--- begin ---
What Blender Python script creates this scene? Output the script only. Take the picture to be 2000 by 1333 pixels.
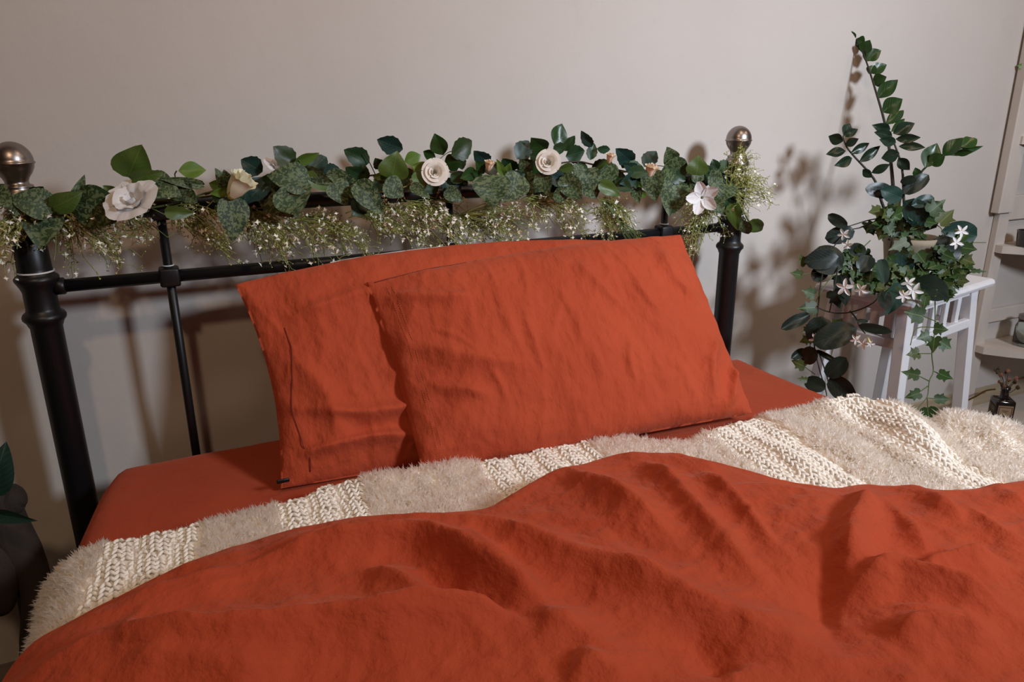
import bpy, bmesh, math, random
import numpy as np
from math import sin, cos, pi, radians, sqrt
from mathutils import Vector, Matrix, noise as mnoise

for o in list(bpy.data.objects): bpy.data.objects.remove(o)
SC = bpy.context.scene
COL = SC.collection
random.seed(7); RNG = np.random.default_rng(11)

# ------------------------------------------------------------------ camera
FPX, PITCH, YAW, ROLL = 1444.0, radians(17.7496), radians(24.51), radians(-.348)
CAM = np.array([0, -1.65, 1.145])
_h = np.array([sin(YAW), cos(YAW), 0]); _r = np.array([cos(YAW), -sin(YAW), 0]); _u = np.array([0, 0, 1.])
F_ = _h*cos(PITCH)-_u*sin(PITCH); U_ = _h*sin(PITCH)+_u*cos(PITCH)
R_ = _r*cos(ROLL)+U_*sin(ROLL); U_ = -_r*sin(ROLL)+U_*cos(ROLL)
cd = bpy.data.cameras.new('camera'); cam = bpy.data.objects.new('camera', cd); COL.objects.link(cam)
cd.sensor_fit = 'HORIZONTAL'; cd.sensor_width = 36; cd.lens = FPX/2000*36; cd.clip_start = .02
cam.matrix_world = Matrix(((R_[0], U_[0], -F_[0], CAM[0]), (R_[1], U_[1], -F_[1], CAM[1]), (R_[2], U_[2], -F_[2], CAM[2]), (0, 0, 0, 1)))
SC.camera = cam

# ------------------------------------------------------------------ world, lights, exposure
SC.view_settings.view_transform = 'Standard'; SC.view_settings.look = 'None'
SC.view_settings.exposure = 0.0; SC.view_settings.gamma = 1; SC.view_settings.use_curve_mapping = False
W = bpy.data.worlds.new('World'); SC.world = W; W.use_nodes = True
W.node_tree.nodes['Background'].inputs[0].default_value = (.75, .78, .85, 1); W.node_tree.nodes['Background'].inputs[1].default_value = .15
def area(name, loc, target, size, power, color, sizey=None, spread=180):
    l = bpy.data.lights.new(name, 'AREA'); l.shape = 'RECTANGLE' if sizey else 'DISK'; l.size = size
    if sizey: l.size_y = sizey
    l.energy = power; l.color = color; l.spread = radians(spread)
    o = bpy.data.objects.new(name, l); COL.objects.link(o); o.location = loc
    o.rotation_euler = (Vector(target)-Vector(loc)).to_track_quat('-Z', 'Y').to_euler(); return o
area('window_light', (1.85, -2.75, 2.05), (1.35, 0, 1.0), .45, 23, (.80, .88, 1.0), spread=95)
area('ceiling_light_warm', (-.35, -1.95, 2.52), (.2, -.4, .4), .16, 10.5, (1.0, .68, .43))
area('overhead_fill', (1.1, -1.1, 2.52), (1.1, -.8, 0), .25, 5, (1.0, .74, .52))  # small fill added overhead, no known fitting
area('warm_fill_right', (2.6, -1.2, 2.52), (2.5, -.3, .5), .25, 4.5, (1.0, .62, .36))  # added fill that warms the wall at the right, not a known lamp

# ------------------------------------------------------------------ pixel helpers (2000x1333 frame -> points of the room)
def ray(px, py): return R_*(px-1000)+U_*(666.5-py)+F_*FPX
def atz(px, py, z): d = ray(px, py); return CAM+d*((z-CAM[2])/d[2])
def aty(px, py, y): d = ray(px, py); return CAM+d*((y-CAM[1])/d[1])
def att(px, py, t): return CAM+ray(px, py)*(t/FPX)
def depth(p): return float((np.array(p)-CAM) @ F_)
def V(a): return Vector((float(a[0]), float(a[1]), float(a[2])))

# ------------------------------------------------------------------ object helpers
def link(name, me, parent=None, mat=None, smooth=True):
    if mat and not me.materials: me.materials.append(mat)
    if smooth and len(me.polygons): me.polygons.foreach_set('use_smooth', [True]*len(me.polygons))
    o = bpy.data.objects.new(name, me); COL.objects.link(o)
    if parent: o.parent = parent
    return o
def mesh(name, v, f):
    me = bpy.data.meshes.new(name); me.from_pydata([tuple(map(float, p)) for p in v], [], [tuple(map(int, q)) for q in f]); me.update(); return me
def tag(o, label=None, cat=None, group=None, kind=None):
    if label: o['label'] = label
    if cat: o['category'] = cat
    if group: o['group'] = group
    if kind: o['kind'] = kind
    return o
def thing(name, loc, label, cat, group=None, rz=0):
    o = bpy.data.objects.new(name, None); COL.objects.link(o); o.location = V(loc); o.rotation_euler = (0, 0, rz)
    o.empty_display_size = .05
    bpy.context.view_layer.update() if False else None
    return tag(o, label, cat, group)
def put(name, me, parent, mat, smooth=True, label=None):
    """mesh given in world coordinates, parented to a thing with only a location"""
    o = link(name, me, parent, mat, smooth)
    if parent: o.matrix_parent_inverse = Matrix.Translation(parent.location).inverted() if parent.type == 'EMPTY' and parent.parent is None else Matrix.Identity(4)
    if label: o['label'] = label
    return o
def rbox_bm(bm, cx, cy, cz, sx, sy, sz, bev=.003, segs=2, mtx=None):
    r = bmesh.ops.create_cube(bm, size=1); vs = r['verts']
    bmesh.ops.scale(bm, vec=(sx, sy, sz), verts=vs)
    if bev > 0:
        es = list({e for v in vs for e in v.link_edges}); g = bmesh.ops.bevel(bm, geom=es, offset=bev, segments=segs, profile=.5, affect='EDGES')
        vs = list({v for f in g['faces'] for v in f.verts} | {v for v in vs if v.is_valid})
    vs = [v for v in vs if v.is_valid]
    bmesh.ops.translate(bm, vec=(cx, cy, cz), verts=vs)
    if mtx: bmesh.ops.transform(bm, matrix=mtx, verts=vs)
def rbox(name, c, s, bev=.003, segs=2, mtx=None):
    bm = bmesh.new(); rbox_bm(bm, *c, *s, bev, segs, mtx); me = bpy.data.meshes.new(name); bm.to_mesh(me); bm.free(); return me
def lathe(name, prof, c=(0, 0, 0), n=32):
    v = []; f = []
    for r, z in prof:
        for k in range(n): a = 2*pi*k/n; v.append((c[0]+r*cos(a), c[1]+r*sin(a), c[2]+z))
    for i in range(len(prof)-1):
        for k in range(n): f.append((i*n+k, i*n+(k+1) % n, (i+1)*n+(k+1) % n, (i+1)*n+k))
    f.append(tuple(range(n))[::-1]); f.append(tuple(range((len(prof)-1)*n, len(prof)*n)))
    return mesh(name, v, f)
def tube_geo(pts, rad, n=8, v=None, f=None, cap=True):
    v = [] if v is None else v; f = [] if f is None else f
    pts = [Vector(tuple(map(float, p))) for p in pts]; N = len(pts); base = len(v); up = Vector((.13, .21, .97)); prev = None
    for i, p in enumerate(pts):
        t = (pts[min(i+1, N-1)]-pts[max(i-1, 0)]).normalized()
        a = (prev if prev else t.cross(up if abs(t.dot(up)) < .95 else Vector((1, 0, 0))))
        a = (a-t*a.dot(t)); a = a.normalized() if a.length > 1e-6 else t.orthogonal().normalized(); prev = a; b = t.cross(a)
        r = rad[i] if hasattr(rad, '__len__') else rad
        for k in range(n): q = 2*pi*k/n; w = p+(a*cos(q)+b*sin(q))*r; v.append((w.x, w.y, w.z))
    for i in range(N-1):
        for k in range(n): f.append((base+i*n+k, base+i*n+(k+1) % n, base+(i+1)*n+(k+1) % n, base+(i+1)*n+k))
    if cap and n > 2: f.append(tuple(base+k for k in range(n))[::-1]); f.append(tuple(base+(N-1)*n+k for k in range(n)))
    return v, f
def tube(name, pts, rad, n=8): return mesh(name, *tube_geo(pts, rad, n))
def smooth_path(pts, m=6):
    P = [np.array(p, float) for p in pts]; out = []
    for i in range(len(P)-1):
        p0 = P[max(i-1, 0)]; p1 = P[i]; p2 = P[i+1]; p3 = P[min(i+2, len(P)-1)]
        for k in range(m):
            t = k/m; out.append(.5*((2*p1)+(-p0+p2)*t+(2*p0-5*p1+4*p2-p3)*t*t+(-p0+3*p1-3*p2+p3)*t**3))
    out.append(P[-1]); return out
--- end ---
--- begin ---
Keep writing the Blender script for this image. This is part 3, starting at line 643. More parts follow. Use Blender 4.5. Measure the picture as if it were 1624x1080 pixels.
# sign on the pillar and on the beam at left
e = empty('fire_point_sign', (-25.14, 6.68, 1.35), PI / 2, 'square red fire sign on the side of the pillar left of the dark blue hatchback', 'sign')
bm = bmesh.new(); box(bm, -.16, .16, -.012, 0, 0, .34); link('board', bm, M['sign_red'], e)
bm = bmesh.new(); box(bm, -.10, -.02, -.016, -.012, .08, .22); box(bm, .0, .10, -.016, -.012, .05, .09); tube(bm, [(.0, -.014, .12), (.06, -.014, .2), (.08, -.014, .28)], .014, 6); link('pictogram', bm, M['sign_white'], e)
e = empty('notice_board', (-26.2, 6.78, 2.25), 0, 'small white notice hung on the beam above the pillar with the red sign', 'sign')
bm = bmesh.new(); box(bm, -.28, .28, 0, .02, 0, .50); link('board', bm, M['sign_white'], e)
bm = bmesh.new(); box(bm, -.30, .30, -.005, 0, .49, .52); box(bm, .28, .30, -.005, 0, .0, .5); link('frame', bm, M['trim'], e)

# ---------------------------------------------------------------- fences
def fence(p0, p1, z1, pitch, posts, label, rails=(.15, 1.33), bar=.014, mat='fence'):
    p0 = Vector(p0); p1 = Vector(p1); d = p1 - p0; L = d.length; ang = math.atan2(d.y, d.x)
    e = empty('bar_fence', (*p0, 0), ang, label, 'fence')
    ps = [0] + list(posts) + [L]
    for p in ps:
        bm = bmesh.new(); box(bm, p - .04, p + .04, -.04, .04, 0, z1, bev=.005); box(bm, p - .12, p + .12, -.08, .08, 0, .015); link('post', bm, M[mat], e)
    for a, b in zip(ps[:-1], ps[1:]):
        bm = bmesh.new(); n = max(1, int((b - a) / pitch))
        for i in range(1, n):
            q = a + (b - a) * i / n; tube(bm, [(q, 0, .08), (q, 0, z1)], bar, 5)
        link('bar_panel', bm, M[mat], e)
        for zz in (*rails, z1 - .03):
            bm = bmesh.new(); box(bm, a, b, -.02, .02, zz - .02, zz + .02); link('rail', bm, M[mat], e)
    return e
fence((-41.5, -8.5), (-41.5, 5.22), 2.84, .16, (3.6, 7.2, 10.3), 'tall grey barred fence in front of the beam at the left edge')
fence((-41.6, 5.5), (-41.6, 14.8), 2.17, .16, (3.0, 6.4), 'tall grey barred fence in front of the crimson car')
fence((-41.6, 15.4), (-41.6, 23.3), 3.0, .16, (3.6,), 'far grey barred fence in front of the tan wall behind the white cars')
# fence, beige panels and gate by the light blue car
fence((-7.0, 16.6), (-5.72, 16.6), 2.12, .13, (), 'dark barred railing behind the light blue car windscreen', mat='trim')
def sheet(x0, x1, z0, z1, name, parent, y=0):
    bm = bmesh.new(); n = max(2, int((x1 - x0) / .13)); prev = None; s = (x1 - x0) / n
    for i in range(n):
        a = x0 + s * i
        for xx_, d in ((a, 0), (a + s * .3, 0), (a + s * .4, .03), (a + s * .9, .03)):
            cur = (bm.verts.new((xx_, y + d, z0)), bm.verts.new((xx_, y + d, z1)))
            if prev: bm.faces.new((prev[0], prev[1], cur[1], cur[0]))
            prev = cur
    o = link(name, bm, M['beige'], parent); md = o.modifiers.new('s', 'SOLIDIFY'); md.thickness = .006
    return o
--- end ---
**What is needed**: Find the word "Blender" in the entries, and copy every line it shows up in.

**Right answer**:
What Blender Python script creates this scene? Output the script only. Take the picture to be 2000 by 1333 pixels.
Keep writing the Blender script for this image. This is part 3, starting at line 643. More parts follow. Use Blender 4.5. Measure the picture as if it were 1624x1080 pixels.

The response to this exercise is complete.